Like the homework assignment last week, we will begin with an in-class exercise and you will have an opportunity to complete it before our next class.
First, let’s look at the photo above of my bookshelves at home. Let’s discuss different strategies for organizing what we see.
Second, I would like you to work in a pair (or three if we have an odd number of students this week). The person you work with should be someone who you did not work with last week. Take turns showing your photo, explain the context of the photo (where is it, what kinds of things it shows), and discuss together strategies for organizing it in different ways. The owner of the photo should take notes of the organization strategies discussed. Help each other generate as many strategies as possible! After you’ve had time to discuss and take notes, each team will report back to the class about the room photos and some of the strategies of organization. Everyone should be making notes on the strategies reported by other teams, because you can use those in your own homework assignment.
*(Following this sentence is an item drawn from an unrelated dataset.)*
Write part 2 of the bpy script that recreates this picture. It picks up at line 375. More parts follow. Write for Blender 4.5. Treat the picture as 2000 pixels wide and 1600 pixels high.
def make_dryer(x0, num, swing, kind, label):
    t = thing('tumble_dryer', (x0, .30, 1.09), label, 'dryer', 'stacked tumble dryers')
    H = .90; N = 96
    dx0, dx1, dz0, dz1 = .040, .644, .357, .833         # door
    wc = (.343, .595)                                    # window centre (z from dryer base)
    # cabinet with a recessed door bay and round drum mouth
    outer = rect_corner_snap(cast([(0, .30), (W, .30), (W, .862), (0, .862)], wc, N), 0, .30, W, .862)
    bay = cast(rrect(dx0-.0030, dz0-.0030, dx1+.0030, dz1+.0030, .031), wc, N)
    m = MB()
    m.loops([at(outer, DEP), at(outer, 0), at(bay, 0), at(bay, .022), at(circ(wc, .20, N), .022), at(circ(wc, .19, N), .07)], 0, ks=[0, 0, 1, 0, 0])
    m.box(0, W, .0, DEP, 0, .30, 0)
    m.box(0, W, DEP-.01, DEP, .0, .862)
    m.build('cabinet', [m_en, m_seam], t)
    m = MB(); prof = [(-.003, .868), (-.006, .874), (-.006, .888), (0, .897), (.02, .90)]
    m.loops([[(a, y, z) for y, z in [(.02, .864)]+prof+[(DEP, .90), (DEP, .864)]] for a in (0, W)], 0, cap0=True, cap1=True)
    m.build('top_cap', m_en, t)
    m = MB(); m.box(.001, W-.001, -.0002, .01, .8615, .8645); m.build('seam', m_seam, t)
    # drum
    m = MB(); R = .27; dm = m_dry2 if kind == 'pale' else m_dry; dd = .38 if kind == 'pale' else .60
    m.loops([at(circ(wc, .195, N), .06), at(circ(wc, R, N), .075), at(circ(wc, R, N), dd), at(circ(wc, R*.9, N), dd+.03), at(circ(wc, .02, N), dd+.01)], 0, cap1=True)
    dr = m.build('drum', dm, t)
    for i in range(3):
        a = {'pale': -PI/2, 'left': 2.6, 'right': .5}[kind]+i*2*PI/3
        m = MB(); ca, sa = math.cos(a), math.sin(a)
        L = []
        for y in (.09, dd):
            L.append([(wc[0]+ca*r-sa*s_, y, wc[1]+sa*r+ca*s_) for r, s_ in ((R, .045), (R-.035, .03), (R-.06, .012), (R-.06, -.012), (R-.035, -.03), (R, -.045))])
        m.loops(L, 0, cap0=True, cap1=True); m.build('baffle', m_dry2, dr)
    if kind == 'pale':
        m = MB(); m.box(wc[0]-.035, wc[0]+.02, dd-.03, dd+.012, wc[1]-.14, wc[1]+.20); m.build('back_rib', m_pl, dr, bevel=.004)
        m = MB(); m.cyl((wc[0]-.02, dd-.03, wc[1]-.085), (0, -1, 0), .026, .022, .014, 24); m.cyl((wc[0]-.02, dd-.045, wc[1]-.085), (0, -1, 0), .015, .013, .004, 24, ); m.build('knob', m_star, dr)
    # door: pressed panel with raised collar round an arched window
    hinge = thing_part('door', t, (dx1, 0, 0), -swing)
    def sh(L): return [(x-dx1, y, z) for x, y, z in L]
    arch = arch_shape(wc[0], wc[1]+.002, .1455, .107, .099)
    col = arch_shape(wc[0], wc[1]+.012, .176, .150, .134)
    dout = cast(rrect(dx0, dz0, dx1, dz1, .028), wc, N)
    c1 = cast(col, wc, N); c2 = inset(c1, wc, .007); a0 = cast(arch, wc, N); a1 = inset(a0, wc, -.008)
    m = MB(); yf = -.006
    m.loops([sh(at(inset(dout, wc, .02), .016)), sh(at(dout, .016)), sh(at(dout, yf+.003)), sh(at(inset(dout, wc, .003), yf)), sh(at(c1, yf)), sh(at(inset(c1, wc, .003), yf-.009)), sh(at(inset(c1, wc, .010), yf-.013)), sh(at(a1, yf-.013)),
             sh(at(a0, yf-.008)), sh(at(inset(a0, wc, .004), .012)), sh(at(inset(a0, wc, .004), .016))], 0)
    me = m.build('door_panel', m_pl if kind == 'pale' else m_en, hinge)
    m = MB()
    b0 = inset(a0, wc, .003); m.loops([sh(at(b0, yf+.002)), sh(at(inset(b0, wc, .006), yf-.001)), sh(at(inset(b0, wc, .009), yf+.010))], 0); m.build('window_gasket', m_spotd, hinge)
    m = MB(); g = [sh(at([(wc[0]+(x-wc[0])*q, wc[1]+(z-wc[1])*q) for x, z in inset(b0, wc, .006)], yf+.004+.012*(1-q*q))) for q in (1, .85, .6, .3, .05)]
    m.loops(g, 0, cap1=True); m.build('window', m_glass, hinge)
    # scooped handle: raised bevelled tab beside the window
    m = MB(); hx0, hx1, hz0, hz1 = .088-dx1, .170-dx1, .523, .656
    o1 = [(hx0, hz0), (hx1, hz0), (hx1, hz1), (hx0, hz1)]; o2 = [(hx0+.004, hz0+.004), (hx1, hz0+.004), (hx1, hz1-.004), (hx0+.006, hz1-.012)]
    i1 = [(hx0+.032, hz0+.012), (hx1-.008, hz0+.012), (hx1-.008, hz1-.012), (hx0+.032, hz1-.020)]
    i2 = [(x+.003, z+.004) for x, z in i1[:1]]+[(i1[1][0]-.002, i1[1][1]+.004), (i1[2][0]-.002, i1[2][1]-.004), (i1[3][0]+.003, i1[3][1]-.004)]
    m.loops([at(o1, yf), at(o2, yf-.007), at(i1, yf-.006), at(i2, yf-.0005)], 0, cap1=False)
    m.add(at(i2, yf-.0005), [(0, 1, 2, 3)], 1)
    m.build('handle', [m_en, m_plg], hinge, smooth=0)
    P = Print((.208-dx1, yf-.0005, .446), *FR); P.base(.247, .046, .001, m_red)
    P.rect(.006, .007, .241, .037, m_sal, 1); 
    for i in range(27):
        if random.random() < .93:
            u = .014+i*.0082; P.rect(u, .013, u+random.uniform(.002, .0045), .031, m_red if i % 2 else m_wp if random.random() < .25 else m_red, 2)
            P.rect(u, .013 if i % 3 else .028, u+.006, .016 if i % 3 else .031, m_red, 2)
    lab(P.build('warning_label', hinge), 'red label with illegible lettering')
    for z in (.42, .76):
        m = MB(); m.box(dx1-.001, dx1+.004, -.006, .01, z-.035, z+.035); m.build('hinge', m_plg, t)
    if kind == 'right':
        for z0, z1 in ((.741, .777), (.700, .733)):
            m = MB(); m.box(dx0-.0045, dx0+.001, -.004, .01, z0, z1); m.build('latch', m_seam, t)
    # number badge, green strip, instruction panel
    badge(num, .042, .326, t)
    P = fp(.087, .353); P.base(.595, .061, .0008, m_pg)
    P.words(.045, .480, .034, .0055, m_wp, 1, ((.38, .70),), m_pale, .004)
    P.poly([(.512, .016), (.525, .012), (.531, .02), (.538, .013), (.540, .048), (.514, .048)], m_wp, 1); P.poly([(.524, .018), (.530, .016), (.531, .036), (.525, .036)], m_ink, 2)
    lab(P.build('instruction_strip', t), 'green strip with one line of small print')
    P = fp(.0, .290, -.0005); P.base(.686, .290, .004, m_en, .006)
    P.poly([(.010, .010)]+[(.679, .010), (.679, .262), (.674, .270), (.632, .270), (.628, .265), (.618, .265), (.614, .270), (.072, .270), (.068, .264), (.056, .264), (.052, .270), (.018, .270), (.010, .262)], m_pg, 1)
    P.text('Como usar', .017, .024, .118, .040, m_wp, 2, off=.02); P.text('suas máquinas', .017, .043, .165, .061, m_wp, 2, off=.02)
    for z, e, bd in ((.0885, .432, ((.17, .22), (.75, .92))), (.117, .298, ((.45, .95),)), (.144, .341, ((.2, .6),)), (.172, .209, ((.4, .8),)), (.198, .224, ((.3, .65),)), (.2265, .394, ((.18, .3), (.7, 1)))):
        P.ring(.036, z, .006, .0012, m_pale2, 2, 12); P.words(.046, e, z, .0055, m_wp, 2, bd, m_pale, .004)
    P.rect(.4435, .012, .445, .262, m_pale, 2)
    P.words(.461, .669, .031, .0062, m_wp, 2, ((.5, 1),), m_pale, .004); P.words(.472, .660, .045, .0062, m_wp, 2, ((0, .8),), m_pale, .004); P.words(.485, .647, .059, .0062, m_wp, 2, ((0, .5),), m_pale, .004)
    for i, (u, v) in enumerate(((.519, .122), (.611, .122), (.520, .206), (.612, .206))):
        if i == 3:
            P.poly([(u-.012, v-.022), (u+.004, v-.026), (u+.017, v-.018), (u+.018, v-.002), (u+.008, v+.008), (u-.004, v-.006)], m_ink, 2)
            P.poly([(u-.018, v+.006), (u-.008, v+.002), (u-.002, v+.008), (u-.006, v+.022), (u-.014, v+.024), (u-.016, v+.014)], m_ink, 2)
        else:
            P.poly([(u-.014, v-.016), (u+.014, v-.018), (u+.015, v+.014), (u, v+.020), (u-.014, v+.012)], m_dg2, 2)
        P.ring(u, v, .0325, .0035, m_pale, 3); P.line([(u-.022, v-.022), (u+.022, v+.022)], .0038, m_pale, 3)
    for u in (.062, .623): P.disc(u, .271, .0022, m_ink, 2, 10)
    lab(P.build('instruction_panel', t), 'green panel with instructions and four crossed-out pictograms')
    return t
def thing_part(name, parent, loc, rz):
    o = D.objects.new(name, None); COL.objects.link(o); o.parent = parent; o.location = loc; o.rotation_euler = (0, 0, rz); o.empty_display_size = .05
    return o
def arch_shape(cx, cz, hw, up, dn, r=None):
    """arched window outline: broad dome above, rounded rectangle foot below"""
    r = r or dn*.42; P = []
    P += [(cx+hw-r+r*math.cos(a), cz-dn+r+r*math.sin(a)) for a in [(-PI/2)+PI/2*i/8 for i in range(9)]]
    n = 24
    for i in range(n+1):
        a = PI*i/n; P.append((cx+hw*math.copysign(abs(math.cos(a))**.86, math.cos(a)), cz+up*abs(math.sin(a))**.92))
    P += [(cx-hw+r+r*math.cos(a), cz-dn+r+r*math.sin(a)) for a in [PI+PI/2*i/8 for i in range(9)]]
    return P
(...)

For your homework, each student will write a memo with five parts that you will publish as a comment to this homework post. It should follow the model below. Post it before our next class.
TO: Prof. Ellis
FROM:
DATE:
SUBJECT: Room Organization
INTRODUCTION
One or two sentence introduction to your memo, its purpose, what it contains, etc.
ROOM TO BE ORGANIZED
Embed your photo here. Go to imgbb.com, click "Start Uploading," select your photo, set a time for it to be deleted (leave it up for at least 2 weeks), and copy the URL generated at the bottom of the "Upload Complete" screen (it will look like https://ibb.com/letters). Return to the comment box on OpenLab, click the icon that looks like a photo, paste the URL to your image, click Save. After you click "Publish Comment," your image should appear where you inserted it (which should be here after your introduction.
LIST OF ITEMS IN THE ROOM
Write a list of the items in the room. It can be a numbered list, a bullet point list, or a paragraph. It should not be organized. List things as they appear in the picture--top to bottom, left to right, clockwise, etc. If there are multiple similar items such as books, you don't have to list every title--you can write 12 books, or 6 detective novels and 7 textbooks, etc.
POSSIBLE ORGANIZATION STRATEGIES
Discuss the organization strategies that you and your teammate came up with during the in-class exercise.
ORGANIZATION STRATEGY
Write a sentence stating which organization strategy/strategies you intend to use. Then, explain in sentences, a list, or a table (like we made in the last homework assignment) how you organize everything in your list of items above. This will involve some copy-and-pasting, but everything in your list of items in the room above should have a proper place in your organization strategy in this section.